On July 1st, 2024, CentOS Enterprise Linux 7 reached its end of life as its upstream, Red Hat Enterprise Linux 7, had moved to Extended Life(cycle) Support. As with previous releases, the operating system was moved from the main mirrors to the CentOS vault, and the mirrorlists were turned off. Once the software was removed from the main mirrors, many secondary mirrors also removed the software as rsync and similar scripts would see the old software was gone. At this point, some unknown number of CentOS Linux systems ended up ‘non-supported.’

The systems may have been extremely low maintenance for years running whatever tasks they had been without a problem. The people who initially set them up have probably moved to other jobs, and some new person is now finding out that things are broken. Maybe its a cron job which runs one a week to run updates, or the kickstart used to reinstall an old server now breaks. In most of these cases, there is little documentation on what is being used, why it is being used, or how big a problem this is going to be.

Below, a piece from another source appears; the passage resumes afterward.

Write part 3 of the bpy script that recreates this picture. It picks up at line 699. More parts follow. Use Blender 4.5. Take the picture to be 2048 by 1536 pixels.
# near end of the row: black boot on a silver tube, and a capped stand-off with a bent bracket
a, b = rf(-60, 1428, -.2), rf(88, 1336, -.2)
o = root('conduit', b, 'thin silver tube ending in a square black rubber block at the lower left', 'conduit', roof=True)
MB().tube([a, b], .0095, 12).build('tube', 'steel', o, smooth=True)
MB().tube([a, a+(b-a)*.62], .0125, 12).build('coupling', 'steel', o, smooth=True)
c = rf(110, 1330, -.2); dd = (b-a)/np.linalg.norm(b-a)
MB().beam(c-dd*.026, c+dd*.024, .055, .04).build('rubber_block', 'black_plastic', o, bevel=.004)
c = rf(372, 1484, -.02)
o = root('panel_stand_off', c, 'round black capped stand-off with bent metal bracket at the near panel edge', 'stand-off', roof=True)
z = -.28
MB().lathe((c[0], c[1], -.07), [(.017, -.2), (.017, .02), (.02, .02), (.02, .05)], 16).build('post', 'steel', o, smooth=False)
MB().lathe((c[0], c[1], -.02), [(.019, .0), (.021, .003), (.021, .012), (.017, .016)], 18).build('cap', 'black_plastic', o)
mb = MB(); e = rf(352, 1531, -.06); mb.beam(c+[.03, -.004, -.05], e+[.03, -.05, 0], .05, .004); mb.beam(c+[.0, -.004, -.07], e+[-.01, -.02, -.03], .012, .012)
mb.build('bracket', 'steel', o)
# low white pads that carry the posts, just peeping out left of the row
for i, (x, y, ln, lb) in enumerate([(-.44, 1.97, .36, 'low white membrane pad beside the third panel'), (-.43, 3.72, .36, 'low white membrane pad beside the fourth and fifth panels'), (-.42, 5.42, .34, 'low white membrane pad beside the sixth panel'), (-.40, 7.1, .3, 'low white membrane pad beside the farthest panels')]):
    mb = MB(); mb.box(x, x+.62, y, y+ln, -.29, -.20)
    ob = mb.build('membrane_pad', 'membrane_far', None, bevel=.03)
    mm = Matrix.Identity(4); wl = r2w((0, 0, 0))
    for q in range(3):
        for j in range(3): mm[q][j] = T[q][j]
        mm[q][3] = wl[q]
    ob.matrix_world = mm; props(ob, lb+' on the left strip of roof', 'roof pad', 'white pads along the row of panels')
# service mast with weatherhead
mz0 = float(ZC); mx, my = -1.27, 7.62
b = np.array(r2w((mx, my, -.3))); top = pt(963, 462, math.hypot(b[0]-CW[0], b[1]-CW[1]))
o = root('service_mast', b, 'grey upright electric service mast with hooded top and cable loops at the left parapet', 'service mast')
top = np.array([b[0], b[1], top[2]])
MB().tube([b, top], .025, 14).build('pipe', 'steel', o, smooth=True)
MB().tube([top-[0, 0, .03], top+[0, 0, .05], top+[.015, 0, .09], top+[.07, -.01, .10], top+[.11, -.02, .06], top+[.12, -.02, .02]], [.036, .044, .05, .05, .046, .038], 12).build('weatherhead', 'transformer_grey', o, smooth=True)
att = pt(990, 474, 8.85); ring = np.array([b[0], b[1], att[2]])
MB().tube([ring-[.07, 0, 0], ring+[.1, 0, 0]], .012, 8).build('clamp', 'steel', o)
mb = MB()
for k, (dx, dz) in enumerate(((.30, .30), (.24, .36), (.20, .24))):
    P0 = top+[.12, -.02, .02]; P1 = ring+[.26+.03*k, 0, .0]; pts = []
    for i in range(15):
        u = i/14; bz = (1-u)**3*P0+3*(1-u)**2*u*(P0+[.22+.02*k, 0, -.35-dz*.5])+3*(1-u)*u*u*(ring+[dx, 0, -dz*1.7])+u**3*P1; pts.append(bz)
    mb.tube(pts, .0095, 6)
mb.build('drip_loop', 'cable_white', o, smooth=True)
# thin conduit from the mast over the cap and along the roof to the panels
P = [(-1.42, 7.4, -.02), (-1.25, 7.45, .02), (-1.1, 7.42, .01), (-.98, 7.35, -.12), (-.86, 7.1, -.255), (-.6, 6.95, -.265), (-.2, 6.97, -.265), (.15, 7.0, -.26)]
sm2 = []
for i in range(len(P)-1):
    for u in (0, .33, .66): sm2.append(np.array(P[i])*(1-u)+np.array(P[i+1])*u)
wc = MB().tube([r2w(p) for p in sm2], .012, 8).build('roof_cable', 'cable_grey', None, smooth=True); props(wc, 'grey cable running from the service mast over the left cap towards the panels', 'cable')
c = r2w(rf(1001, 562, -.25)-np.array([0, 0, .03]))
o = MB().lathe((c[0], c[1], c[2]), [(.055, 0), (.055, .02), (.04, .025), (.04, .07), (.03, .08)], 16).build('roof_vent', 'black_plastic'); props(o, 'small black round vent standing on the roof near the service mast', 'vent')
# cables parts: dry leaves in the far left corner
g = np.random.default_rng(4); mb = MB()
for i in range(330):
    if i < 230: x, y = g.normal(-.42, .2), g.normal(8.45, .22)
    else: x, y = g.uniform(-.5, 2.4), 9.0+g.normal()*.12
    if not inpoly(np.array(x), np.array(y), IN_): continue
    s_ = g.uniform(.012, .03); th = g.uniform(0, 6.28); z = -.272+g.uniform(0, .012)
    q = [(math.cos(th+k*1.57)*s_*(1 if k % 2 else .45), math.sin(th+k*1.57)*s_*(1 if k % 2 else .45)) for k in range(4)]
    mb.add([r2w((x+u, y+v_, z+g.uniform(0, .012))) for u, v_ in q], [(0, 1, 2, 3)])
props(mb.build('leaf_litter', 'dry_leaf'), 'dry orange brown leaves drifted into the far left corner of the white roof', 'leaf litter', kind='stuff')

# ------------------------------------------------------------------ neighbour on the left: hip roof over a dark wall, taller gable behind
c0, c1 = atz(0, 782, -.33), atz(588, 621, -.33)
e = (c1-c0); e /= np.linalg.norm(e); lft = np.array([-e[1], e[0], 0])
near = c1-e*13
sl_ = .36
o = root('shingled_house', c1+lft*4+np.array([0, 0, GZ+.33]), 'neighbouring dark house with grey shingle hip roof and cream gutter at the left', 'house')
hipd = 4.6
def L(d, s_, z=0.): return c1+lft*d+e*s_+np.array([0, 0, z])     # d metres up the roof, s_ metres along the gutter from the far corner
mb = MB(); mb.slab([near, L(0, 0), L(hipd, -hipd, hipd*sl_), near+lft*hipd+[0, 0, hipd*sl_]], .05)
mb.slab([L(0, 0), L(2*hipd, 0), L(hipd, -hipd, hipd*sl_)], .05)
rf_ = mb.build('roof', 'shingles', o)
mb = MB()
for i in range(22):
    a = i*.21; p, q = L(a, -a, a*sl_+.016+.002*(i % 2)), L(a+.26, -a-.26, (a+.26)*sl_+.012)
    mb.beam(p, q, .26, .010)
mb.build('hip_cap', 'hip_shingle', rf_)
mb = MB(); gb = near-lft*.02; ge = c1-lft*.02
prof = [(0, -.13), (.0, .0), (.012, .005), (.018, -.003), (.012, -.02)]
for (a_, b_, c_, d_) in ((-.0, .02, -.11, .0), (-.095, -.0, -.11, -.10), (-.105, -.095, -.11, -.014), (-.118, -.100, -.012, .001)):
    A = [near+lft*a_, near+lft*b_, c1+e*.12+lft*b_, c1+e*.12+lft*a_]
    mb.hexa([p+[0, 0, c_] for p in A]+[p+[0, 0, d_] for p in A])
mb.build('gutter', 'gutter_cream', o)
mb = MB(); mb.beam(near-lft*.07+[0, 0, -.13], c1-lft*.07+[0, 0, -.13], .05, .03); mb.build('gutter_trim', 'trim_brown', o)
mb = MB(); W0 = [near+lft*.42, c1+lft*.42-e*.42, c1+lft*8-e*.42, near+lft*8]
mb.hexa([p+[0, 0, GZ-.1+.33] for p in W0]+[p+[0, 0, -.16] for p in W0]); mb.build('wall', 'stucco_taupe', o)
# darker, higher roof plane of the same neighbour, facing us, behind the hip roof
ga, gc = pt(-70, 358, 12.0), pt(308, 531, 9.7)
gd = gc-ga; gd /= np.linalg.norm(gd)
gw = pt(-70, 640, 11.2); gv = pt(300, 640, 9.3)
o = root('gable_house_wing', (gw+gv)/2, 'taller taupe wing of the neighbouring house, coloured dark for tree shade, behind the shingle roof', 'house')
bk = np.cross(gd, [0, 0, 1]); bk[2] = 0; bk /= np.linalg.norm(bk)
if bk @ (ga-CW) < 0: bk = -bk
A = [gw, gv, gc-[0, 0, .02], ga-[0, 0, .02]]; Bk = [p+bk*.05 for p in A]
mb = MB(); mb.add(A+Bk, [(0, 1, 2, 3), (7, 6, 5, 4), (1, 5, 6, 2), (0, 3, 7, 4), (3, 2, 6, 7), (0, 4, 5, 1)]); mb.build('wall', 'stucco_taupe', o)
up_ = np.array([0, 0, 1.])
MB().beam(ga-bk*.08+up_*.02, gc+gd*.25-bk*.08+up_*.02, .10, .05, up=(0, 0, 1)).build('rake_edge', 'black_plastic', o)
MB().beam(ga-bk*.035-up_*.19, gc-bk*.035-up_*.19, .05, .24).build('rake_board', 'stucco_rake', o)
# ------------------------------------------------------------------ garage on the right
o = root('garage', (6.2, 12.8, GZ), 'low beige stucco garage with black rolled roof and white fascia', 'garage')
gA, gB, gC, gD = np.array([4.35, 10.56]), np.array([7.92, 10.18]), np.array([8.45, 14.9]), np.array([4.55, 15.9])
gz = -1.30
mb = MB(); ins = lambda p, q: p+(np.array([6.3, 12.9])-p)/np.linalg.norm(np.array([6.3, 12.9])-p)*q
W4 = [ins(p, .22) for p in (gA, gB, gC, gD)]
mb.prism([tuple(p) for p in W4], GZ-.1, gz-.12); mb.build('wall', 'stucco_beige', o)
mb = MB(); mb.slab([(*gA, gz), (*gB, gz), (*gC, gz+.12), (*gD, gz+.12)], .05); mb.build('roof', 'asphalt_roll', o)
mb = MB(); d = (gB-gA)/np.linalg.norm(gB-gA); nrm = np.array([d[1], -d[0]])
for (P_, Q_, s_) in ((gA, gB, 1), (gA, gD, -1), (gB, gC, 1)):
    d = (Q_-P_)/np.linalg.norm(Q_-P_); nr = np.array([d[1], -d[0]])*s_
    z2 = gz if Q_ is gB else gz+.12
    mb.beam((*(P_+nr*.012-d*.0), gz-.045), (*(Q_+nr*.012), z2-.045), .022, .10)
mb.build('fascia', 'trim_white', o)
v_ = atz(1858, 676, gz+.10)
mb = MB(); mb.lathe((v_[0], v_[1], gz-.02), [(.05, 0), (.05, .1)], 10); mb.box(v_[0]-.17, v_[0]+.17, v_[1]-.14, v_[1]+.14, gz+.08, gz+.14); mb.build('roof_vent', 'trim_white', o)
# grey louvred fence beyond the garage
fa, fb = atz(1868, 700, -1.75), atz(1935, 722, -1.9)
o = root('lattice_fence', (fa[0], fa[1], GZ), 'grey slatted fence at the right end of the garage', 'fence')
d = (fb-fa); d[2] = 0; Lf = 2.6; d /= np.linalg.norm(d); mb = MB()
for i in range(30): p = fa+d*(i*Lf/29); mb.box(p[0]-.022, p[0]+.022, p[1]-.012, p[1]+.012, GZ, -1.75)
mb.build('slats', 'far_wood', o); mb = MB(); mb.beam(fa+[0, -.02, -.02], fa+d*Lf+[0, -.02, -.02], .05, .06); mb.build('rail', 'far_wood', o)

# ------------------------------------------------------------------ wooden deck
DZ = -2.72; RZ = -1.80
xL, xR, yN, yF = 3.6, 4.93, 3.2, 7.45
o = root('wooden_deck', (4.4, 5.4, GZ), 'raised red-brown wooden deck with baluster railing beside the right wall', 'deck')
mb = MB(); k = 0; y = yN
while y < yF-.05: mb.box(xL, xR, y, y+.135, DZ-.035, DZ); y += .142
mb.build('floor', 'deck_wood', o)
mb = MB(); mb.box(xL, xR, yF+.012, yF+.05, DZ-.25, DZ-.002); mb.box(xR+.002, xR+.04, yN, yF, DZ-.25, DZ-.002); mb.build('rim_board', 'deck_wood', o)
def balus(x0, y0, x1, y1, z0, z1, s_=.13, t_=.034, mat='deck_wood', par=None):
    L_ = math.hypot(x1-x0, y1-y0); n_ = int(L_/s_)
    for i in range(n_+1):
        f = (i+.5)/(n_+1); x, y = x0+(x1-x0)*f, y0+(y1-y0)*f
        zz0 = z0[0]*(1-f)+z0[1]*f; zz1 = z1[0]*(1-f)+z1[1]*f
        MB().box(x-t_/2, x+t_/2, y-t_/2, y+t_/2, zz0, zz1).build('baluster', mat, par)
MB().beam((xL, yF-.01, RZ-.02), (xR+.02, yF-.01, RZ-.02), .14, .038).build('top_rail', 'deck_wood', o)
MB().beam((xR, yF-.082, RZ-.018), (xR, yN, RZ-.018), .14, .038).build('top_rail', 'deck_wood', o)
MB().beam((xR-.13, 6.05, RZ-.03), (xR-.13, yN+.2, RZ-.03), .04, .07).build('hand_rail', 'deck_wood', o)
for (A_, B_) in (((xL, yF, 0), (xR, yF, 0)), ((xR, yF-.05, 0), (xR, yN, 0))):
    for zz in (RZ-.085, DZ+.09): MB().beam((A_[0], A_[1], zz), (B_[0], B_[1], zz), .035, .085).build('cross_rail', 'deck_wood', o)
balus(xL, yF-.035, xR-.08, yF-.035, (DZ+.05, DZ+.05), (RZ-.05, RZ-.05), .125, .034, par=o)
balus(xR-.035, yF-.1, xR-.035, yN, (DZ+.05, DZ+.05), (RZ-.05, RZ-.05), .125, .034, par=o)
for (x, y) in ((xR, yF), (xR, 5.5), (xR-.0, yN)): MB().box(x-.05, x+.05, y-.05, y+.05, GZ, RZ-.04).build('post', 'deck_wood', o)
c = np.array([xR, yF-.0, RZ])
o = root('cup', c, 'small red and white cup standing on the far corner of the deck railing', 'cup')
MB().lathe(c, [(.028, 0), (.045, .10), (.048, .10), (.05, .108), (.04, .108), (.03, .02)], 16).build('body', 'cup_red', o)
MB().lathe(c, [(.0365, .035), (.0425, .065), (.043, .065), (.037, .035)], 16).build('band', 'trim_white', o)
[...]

What is needed to be done?

Getting an infrastructure out of this place is really out of scope of a single blog post. It generally requires getting various levels of managements attention, and then long term planning on how to transform an infrastructure into something more manageable. However in the short term a site can make things workable by making a local mirror of content from an upstream vault.

The reason to use a local vault is that the existing upstream vaults are limited in bandwidth and scope. Plus as more sites try to use them, the services may be curtailed or removed. When dealing with ‘End of Life’ projects and software, it is better to assume that things will get worse before they get better.

Hardware and software requirements

In order to mirror CentOS 7 locally, you are going to need to set up a webserver with at least 500 GB of free space (if you don’t want to copy the out of date ‘atomic’ trees. ) The amount of memory and cpu cores needed is dependent on the number of servers you are going to be supporting. The more systems, the more memory and cores that might be needed. In any case, I was able to set up a system with 2 cores and 4 GB of ram to support 4 EL7 systems without problems.

Internet requirements

There are currently 3 major mirrors of the CentOS vault.

  • archive.kernel.org
  • linuxsoft.cern.ch
  • mirror.nsc.liu

It is best to find one which is ‘network’ close and set up scripts to rsync data from the site. I found that each server will be busier at different times, so expect that copying will take multiple hours.

Sample Rsync script

The script I used to do this was the following:

#!/bin/bash

VAULT=archive.kernel.org::centos-vault/
TREEDIR=/srv/mirrors/

RSYNC_OPTS='-avSHP --delete-excluded'

## Mirror CentOS 7
mkdir -vp ${TREEDIR}/centos-vault/7.9/
EXCLUDE_ITEMS="--exclude=atomic/"
rsync ${RSYNC_OPTS} ${EXCLUDE_ITEMS}  ${VAULT}/7.9.2009/ ${TREEDIR}/centos-vault/7.9/

Sample HTTPD config

In my /etc/httpd/conf.d/ I added the following config file:

Alias "/mirrors" "/srv/mirrors"
<Directory /srv/mirrors>
  AllowOverride None
  Require all granted
  Options +Indexes
</Directory>

Sample Yum repo config

Finally on the EL7 systems, I used a config like the following in /etc/yum.repos.d/CentOS-EOL.repo

[base]
name=CentOS-$releasever - Base
baseurl=http://192.168.1.150/mirrors/centos-vault/7.9/os/$basearch/
gpgcheck=1
enabled=1
gpgkey=file:///etc/pki/rpm-gpg/RPM-GPG-KEY-CentOS-7

#released updates
[updates]
name=CentOS-$releasever - Updates
baseurl=http://192.168.1.150/mirrors/centos-vault/7.9/updates/$basearch/
gpgcheck=1
enabled=1
gpgkey=file:///etc/pki/rpm-gpg/RPM-GPG-KEY-CentOS-7

#additional packages that may be useful
[extras]
name=CentOS-$releasever - Extras
baseurl=http://192.168.1.150/mirrors/centos-vault/7.9/extras/$basearch/
gpgcheck=1
enabled=1
gpgkey=file:///etc/pki/rpm-gpg/RPM-GPG-KEY-CentOS-7

[centosplus]
name=CentOS-$releasever - Plus
baseurl=http://192.168.1.150/mirrors/centos-vault/7.9/centosplus/$basearch/
gpgcheck=1
enabled=0
gpgkey=file:///etc/pki/rpm-gpg/RPM-GPG-KEY-CentOS-7

At this point, updates were possible and I was able to reinstall a system in order to rebuild some packages I needed. Similar work can be done to set up mirrors of CentOS Linux 6 or third party repositories like EPEL.